◆ GIVEN EXERCISE
Starting at the first line of the data, please print exactly those lines through the one that holds "sc = bpy.context.scene", omitting every picture.

- - -

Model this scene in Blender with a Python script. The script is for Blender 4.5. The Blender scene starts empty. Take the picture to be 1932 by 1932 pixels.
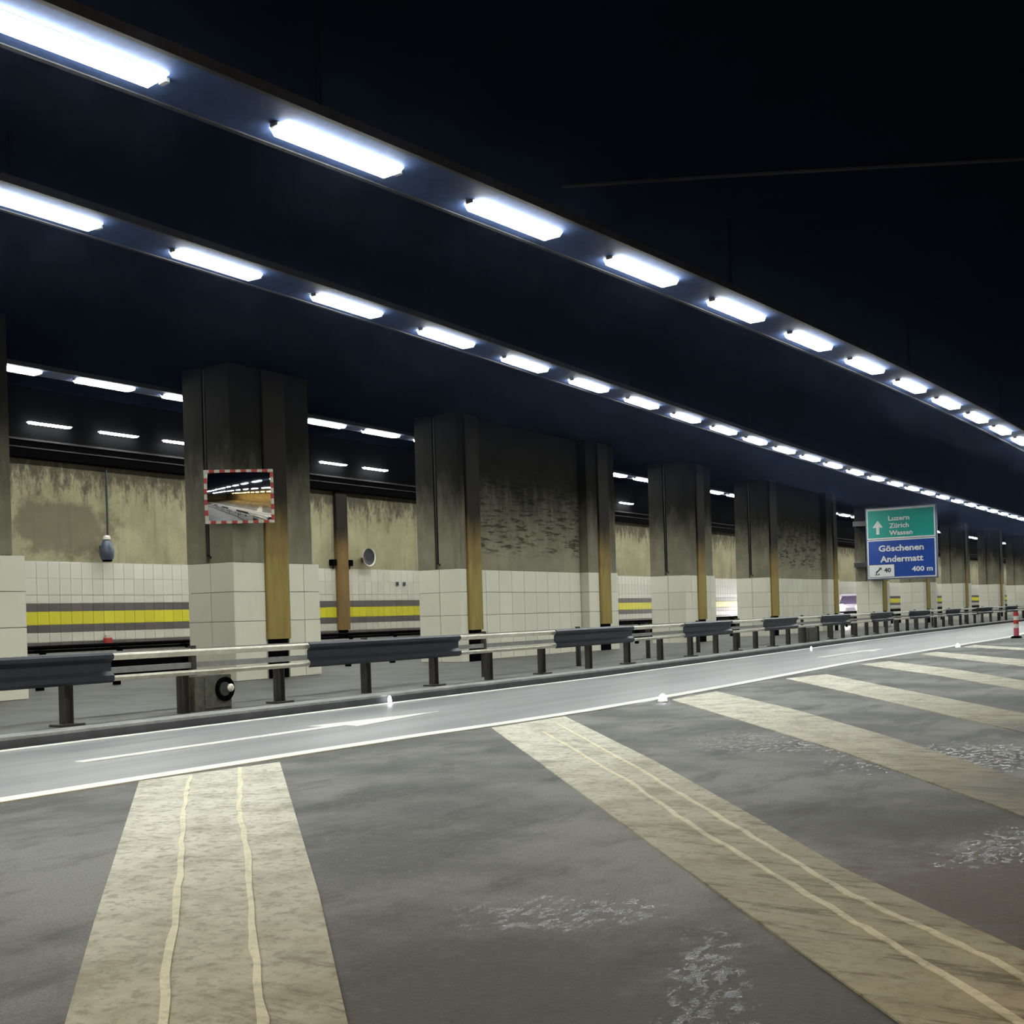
import bpy, bmesh, math, random
from mathutils import Matrix, Vector
random.seed(7)
C = bpy.context.scene.collection
sc = bpy.context.scene

# ------------------------------------------------------------------ camera, world, exposure
# metres; +Y runs along the tunnel, -X is towards the column wall, z = 0 is the carriageway
cam_d = bpy.data.cameras.new('camera'); cam = bpy.data.objects.new('camera', cam_d); C.objects.link(cam)
cam_d.sensor_width = 36.0; cam_d.lens = 2200.0 / 1932.0 * 36.0
cam_d.shift_y = 194.0 / 1932.0; cam_d.clip_end = 400
cam.matrix_world = (Matrix.Translation((0, 0, 1.15)) @ Matrix.Rotation(math.radians(33.5), 4, 'Z')
                    @ Matrix.Rotation(math.radians(90), 4, 'X') @ Matrix.Rotation(-0.029, 4, 'Z'))
sc.camera = cam
w = bpy.data.worlds.new('tunnel_dark'); sc.world = w; w.use_nodes = True
w.node_tree.nodes['Background'].inputs[0].default_value = (0.01, 0.012, 0.02, 1)
w.node_tree.nodes['Background'].inputs[1].default_value = 0.1
sc.view_settings.view_transform = 'Standard'; sc.view_settings.look = 'None'
sc.view_settings.gamma = 1.0; sc.view_settings.use_curve_mapping = False
sc.view_settings.exposure = 0.0
sc.cycles.max_bounces = 6; sc.cycles.diffuse_bounces = 3; sc.cycles.glossy_bounces = 3
LAMP = 74.0          # radiance of the cool white tunnel lamps
WARM = 170.0          # radiance of the yellow lamps on the slip road side
HAZE = 0.0019         # scatter density under the ceiling, 1/m
LAMP_COL = (0.97, 1.0, 0.945, 1); WARM_COL = (1.0, 0.62, 0.20, 1)

# ------------------------------------------------------------------ node helpers
class NT:
    def __init__(s, name):
        s.m = bpy.data.materials.new(name); s.m.use_nodes = True
        s.t = s.m.node_tree; s.p = s.t.nodes['Principled BSDF']
    def n(s, typ, ins=None, **kw):
        x = s.t.nodes.new(typ)
        for k, v in kw.items(): setattr(x, k, v)
        for k, v in (ins or {}).items():
            if hasattr(v, 'is_output'): s.t.links.new(v, x.inputs[k])
            else: x.inputs[k].default_value = v
        return x
    def set(s, **kw):
        for k, v in kw.items():
            k = k.replace('_', ' ')
            if hasattr(v, 'is_output'): s.t.links.new(v, s.p.inputs[k])
            else: s.p.inputs[k].default_value = v
        return s
    def pos(s): return s.n('ShaderNodeNewGeometry').outputs['Position']
    def noise(s, vec, scale, detail=4, rough=0.6, dist=0.0):
        return s.n('ShaderNodeTexNoise', {'Vector': vec, 'Scale': scale, 'Detail': detail, 'Roughness': rough, 'Distortion': dist}).outputs['Fac']
    def map(s, vec, loc=(0, 0, 0), rot=(0, 0, 0), scl=(1, 1, 1), typ='POINT'):
        return s.n('ShaderNodeMapping', {'Vector': vec, 'Location': loc, 'Rotation': rot, 'Scale': scl}, vector_type=typ).outputs[0]
    def ramp(s, v, a, b, ta=0.0, tb=1.0, smooth=True):
        return s.n('ShaderNodeMapRange', {'Value': v, 'From Min': a, 'From Max': b, 'To Min': ta, 'To Max': tb},
                   interpolation_type='SMOOTHSTEP' if smooth else 'LINEAR').outputs[0]
    def math(s, op, a, b=0.0):
        return s.n('ShaderNodeMath', {0: a, 1: b}, operation=op).outputs[0]
    def mix(s, f, a, b):
        x = s.n('ShaderNodeMix', data_type='RGBA')
        for k, v in ((0, f), (6, a), (7, b)):
            if hasattr(v, 'is_output'): s.t.links.new(v, x.inputs[k])
            else: x.inputs[k].default_value = v
        return x.outputs[2]
    def ell(s, vec, cx, cy, rx, ry, rot=0.0, soft=0.5, dist=None):
        """soft mask, 1 inside an ellipse on the ground"""
        v = s.map(vec, (cx, cy, 0), (0, 0, math.radians(rot)), (rx, ry, 1000), 'TEXTURE')
        l = s.n('ShaderNodeVectorMath', {0: v}, operation='LENGTH').outputs['Value']
        if dist is not None: l = s.math('ADD', l, dist)
        return s.ramp(l, 1.0, 1.0 - soft)
    def bump(s, h, strength=0.3, dist=0.02):
        return s.n('ShaderNodeBump', {'Height': h, 'Strength': strength, 'Distance': dist}).outputs[0]
def rgb(r, g, b): return (r, g, b, 1)
def plain(name, col, rough=0.6, metal=0.0, var=0.12, scale=9.0, bump=0.0, spec=0.5):
    m = NT(name); p = m.pos()
    f = m.noise(p, scale, 5)
    c = m.mix(m.ramp(f, 0.3, 0.7, 0, 1), tuple(x * (1 - var) for x in col[:3]) + (1,), tuple(min(1, x * (1 + var)) for x in col[:3]) + (1,))
    m.set(Base_Color=c, Roughness=rough, Metallic=metal, Specular_IOR_Level=spec)
    if bump: m.set(Normal=m.bump(m.noise(p, scale * 6, 4), bump, 0.01))
    return m.m
def emit(name, col, strength):
    m = NT(name); m.set(Base_Color=rgb(.8, .8, .8), Emission_Color=col, Emission_Strength=strength); return m.m

# ------------------------------------------------------------------ materials
def asphalt_material():
    m = NT('worn_wet_asphalt'); p = m.pos()
    n1 = m.noise(p, 0.5, 6, 0.6); n2 = m.noise(m.map(p, rot=(0, 0, .6), scl=(1, .35, 1)), 2.2, 6, .7); n3 = m.noise(p, 90, 3, .7); n4 = m.noise(p, 17, 6, .8)
    base = m.mix(m.ramp(n1, .38, .62), rgb(.125, .126, .122), rgb(.265, .265, .252))
    base = m.mix(m.ramp(n2, .48, .66, 0, .6), base, rgb(.07, .07, .066))
    base = m.mix(m.ramp(n4, .52, .66, 0, .55), base, rgb(.25, .245, .225))
    base = m.mix(m.ramp(n3, .45, .7, 0, .5), base, rgb(.035, .035, .033))
    d = m.math('MULTIPLY', m.math('SUBTRACT', m.noise(p, 2.6, 5, .7), .5), 1.6)
    # brown mud, and darker floor with the dimmer slip road light painted in
    mud = m.ell(p, -0.9, 4.9, 0.95, 1.15, 25, .6, d)
    base = m.mix(m.math('MULTIPLY', mud, .95), base, rgb(.062, .042, .016))
    darker = m.ell(p, -1.2, 3.2, .75, .75, 0, .5, d)
    darker2 = m.ell(p, -1.9, 6.2, 1.3, 1.0, 30, .7, d)
    base = m.mix(m.math('MULTIPLY', m.ell(p, -1.9, 2.6, 1.9, 1.7, 35, .7, d), .6), base, rgb(.060, .054, .042))
    base = m.mix(m.math('MULTIPLY', darker, .75), base, rgb(.045, .040, .034))
    base = m.mix(m.math('MULTIPLY', darker2, .55), base, rgb(.055, .053, .046))
    # wet splashes: smooth, rippled water films broken by dry grit
    d2 = m.math('MULTIPLY', m.math('SUBTRACT', m.noise(p, 9, 5, .75), .5), 2.4)
    wet = m.ell(p, -3.65, 9.55, .95, 1.0, 40, .6, d2)
    wet = m.math('MAXIMUM', wet, m.ell(p, -2.35, 3.85, .5, .32, 35, .6, d2))
    wet = m.math('MAXIMUM', wet, m.ell(p, -1.5, 3.3, .16, .75, 24, .7, d2))
    wet = m.math('MAXIMUM', wet, m.ell(p, -1.05, 6.0, .3, .9, -12, .7, d2))
    wet = m.math('MAXIMUM', wet, m.ell(p, -2.0, 9.0, 1.1, 1.6, -20, .9, d2))
    film = m.math('MULTIPLY', wet, m.ramp(m.noise(m.map(p, rot=(0, 0, .58), scl=(2.2, 1, 1)), 9, 4, .7), .48, .56))
    rough = m.ramp(film, 0, 1, .62, .07)
    rough = m.math('SUBTRACT', rough, m.math('MULTIPLY', m.math('MAXIMUM', darker, mud), .12))
    h = m.math('ADD', m.math('MULTIPLY', m.noise(p, 120, 4, .7), .5), m.math('MULTIPLY', m.noise(p, 22, 4, .7), 1.2))
    base = m.mix(film, base, rgb(.05, .05, .05))
    m.set(Base_Color=base, Roughness=rough, Specular_IOR_Level=m.ramp(film, 0, 1, .14, 1.0), Normal=m.bump(h, .5, .016))
    return m.m
def lane_material():
    m = NT('smooth_grey_asphalt'); p = m.pos()
    n = m.noise(m.map(p, scl=(1, .06, 1)), 2.4, 5, .6); g = m.noise(p, 60, 3, .6)
    c = m.mix(m.ramp(n, .3, .7), rgb(.245, .258, .268), rgb(.345, .36, .37))
    c = m.mix(m.ramp(g, .5, .8, 0, .3), c, rgb(.13, .135, .14))
    m.set(Base_Color=c, Roughness=.42, Normal=m.bump(g, .12, .006)); return m.m
def paint_material(name, col, dirt):
    m = NT(name); p = m.pos()
    n = m.noise(p, 2.6, 6, .7); g = m.noise(p, 70, 4, .75); s = m.noise(p, 15, 5, .75)
    st = m.noise(m.map(p, rot=(0, 0, -.585), scl=(.45, 2.6, 1)), 3.0, 6, .8)     # tyre scuffs across the slip road
    x = m.n('ShaderNodeSeparateXYZ', {0: p}).outputs
    e = m.ramp(m.math('ADD', x['X'], m.math('MULTIPLY', n, 1.2)), -4.6, -1.4, 0, 1, False)   # yellow-brown dirt plus painted-in warm lamp tint, growing to the right
    c = m.mix(m.ramp(n, .4, .75, 0, dirt), col, rgb(.20, .185, .135))
    c = m.mix(m.math('MULTIPLY', m.ramp(s, .5, .62), dirt * .7), c, rgb(.17, .16, .12))
    c = m.mix(m.math('MULTIPLY', m.ramp(g, .55, .75), .5), c, rgb(.12, .115, .09))
    c = m.mix(m.math('MULTIPLY', e, 1.0 * dirt), c, rgb(.205, .17, .078))
    c = m.mix(m.math('MULTIPLY', m.math('MULTIPLY', m.ramp(st, .5, .62), m.ramp(e, .6, .97)), dirt), c, rgb(.075, .06, .03))
    gone = m.ell(p, -.7, 7.6, 1.5, 1.9, 20, .8, m.math('MULTIPLY', m.math('SUBTRACT', s, .5), 1.2))
    gone = m.math('MAXIMUM', gone, m.ell(p, -1.2, 11.0, 1.35, 1.7, 20, .6, m.math('MULTIPLY', m.math('SUBTRACT', s, .5), 1.2)))
    c = m.mix(m.math('MULTIPLY', gone, .93), c, rgb(.12, .115, .098))
    m.set(Base_Color=c, Roughness=.6, Specular_IOR_Level=.15, Normal=m.bump(g, .2, .008)); return m.m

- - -

◆ RESULT OF THE EXERCISE
Model this scene in Blender with a Python script. The script is for Blender 4.5. The Blender scene starts empty. Take the picture to be 1932 by 1932 pixels.
import bpy, bmesh, math, random
from mathutils import Matrix, Vector
random.seed(7)
C = bpy.context.scene.collection
sc = bpy.context.scene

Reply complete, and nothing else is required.